Cette lacune a favorisé le déploiement d'un pilotage fragmenté et sans vision d'ensemble du paysage universitaire. Au cours des dernières décennies, de profondes évolutions ont ainsi été impulsées par la puissance publique sans qu'une régulation de leurs effets sur l'ensemble des établissements y soit associée. La montée en puissance du financement compétitif, en particulier, a permis la structuration d'établissements intensifs en recherche extrêmement performants, mais a durablement déstabilisé le mode d'allocation de leurs ressources aux universités.

Cette absence de boussole a par ailleurs de multiples effets sur la cohérence du paysage universitaire, qui apparaît de plus en plus fragmenté, sur le financement du service public de l'enseignement supérieur, dont la soutenabilité à moyen terme apparaît compromise, ainsi que sur la capacité de la communauté universitaire à se projeter dans l'avenir, qui constitue pourtant une condition fondamentale de toute activité de recherche.

Face à la concurrence accrue du secteur privé, la carence des pouvoirs publics a également des effets sur le positionnement de l'université dans l'offre globale d'enseignement supérieur.
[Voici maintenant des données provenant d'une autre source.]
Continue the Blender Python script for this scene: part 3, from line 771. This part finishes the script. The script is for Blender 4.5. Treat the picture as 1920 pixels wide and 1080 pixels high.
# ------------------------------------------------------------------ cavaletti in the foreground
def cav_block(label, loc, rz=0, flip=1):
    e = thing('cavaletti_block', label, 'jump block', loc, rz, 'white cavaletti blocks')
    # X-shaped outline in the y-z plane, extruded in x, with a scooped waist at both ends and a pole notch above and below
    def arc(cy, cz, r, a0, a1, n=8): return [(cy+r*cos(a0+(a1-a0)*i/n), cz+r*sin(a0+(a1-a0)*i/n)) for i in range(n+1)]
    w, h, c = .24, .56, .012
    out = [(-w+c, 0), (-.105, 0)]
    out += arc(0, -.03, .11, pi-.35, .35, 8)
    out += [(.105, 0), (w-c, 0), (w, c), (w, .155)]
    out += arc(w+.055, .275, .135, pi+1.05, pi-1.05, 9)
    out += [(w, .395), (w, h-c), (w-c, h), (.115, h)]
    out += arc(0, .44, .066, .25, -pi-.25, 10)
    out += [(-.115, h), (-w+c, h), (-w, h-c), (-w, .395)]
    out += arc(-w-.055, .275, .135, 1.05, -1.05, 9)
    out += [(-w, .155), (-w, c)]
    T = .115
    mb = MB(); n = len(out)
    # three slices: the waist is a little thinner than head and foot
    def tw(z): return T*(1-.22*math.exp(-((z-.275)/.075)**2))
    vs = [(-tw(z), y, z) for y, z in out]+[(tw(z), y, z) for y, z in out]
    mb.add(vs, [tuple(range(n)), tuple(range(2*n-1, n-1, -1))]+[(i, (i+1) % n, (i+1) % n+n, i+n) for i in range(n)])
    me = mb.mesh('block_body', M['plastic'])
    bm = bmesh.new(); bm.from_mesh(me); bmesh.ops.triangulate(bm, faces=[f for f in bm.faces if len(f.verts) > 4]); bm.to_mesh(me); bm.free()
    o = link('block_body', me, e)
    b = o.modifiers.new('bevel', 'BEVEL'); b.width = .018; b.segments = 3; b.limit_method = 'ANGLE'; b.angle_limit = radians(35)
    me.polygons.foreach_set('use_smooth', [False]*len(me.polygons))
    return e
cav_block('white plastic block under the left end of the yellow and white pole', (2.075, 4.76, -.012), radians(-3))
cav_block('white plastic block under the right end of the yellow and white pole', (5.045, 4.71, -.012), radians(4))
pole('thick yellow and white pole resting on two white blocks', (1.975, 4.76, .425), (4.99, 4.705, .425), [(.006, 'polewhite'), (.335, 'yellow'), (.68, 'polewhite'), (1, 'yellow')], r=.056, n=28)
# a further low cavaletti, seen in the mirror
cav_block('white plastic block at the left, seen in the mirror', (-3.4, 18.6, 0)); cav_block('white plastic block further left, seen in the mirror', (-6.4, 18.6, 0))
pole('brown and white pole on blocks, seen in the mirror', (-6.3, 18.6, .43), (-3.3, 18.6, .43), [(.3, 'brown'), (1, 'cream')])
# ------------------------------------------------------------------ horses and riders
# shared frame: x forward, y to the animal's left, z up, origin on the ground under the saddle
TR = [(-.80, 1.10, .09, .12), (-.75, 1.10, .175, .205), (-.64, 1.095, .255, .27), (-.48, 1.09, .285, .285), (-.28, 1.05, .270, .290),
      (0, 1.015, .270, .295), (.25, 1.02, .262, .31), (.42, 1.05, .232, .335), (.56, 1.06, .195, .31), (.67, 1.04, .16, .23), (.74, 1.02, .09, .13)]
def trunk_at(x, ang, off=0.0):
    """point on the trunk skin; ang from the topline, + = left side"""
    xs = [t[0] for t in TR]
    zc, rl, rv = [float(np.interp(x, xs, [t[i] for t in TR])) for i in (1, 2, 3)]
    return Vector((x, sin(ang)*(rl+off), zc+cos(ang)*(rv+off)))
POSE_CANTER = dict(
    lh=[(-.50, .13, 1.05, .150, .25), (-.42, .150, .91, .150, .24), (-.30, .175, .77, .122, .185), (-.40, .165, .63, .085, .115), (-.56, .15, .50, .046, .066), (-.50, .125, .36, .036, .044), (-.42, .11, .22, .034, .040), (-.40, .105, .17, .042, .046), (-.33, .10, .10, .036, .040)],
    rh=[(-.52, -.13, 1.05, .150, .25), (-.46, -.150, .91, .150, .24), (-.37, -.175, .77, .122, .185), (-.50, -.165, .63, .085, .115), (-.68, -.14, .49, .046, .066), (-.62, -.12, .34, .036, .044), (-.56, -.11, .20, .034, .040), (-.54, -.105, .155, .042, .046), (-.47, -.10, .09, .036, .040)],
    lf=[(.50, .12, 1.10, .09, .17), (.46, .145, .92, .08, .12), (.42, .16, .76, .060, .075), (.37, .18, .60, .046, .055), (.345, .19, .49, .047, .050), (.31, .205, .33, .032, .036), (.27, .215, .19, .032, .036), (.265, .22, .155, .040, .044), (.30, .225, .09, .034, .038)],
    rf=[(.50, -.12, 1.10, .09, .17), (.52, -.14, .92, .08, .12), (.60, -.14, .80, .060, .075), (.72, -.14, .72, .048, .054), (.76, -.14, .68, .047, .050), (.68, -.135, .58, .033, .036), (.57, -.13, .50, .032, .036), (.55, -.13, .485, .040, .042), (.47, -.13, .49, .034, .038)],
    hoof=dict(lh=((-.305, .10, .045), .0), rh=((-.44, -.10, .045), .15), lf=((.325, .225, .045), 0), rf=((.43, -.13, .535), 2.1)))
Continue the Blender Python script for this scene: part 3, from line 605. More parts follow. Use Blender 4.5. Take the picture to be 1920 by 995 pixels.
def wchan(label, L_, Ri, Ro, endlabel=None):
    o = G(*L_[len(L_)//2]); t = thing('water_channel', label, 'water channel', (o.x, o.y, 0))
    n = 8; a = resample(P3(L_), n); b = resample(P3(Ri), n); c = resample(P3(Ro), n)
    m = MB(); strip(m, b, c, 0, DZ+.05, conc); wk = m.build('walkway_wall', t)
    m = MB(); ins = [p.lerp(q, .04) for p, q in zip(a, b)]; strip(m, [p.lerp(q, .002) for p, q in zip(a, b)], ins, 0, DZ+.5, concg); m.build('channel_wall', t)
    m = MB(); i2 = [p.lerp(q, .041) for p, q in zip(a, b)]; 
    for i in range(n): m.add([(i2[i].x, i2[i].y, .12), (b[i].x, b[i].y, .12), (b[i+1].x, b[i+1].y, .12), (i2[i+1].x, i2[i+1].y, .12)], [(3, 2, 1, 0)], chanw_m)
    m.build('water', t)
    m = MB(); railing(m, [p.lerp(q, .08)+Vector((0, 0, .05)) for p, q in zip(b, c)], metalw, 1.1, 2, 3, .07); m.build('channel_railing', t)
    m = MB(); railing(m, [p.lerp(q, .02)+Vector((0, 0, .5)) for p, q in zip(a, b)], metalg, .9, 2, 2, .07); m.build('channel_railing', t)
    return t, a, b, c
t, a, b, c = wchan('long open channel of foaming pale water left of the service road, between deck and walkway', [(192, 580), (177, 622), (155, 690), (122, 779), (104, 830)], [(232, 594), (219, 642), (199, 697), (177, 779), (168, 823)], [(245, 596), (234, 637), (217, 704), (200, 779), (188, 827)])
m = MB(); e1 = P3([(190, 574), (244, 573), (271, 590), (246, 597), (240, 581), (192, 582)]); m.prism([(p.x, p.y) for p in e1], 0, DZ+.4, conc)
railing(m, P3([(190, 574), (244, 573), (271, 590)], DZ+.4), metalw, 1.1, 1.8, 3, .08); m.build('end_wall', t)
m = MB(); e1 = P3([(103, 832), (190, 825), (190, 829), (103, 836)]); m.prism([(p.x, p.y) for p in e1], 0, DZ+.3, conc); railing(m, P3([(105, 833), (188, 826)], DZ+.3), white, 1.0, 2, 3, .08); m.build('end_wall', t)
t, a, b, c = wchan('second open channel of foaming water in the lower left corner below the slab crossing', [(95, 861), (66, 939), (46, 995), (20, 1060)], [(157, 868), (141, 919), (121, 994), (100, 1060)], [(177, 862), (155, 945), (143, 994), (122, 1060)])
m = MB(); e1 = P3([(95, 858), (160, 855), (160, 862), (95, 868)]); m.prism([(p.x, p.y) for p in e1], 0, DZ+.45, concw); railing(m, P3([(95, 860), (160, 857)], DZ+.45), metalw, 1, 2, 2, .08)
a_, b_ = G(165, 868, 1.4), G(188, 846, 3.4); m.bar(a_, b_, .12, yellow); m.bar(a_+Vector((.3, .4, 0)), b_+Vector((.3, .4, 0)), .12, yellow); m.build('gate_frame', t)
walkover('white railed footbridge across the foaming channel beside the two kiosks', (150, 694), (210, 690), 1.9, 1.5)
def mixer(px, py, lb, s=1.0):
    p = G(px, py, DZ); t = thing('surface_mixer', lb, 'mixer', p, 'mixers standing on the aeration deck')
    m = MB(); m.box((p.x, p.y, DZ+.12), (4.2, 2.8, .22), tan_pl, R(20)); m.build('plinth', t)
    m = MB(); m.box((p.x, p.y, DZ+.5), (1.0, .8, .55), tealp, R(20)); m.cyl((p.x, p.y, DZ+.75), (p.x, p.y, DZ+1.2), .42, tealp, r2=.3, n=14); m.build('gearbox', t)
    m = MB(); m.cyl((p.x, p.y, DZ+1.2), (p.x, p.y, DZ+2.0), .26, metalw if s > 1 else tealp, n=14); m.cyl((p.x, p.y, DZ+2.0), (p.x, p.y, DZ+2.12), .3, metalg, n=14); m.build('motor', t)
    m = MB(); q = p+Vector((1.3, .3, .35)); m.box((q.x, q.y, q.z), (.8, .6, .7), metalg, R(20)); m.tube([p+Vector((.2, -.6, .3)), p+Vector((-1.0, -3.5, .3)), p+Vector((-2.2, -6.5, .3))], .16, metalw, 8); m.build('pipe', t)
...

Dans le contexte de pénurie de moyens, l'absence de régulation des effectifs étudiants du premier cycle, associée à l'absence de progressivité des droits d'inscription, tend à dégrader la qualité perçue de la formation universitaire et à lui associer l'image d'une solution d'orientation par défaut. Ce manque de reconnaissance résulte également de la méconnaissance globale, par les décideurs publics comme par nos concitoyens, de l'originalité du modèle universitaire.

Contraintes d'évolution

Devant ce tableau, la tâche des pouvoirs publics n'est certes pas aisée.

La régulation de l'université doit en effet prendre en compte, dans une perspective à la fois territoriale et internationale, de multiples principes (les exigences du service public et l'émulation nécessaire à performance des activités de formation et de recherche), une pluralité d'acteurs (de la communauté universitaire aux collectivités territoriales et aux entreprises privées), des processus d'évolution contradictoires (entre l'approche descendante de l'État et les orientations émanant d'établissements autonomes) et des défis croissants (la contrainte de la démographie étudiante, la réhabilitation d'un parc immobilier vieillissant, l'intégration des nouvelles technologies dans le fonctionnement des établissements ainsi que la préservation de leur fonction de promotion sociale).

Une stratégie et un pilotage efficaces supposent d'assurer la combinaison de ces différents enjeux.

Recommandations

Au terme de ses travaux, la mission d'information a défini cinq axes de recommandations visant à améliorer le pilotage stratégique des universités, en tenant compte de la contrainte du nécessaire redressement des comptes publics.

L'ensemble de ces préconisations sont guidées par la préoccupation de recréer les conditions d'une relation de confiance entre l'ensemble des acteurs du monde universitaire et contribuant à son fonctionnement - et, au-delà, avec tous les citoyens, l'université étant un bien public dont la préservation constitue un impératif pour l'ensemble de la société.

Elles se déploient à la fois sur le long terme, au travers de la clarification du rôle que notre pays assigne à ses universités, et sur le court terme, par l'indispensable stabilisation des conditions de financement des établissements.

Ainsi que l'a récemment rappelé le Conseil d'État dans son étude annuelle pour 2025, la science constitue, aux côtés du droit, l'un des deux piliers de la démocratie. L'enjeu d'une restauration de la confiance dans l'institution universitaire ne se limite donc pas à l'amélioration de l'accompagnement de la jeunesse et de la performance de la recherche et de l'innovation : elle constitue une condition fondamentale de la préservation de notre modèle démocratique.


* 1 Rapport d'information n° 723 (2024-2025) du 11 juin 2025 sur la contractualisation à la performance dans l'enseignement supérieur, fait au nom de la commission des finances du Sénat par Mme Vanina Paoli-Gagin, rapporteure.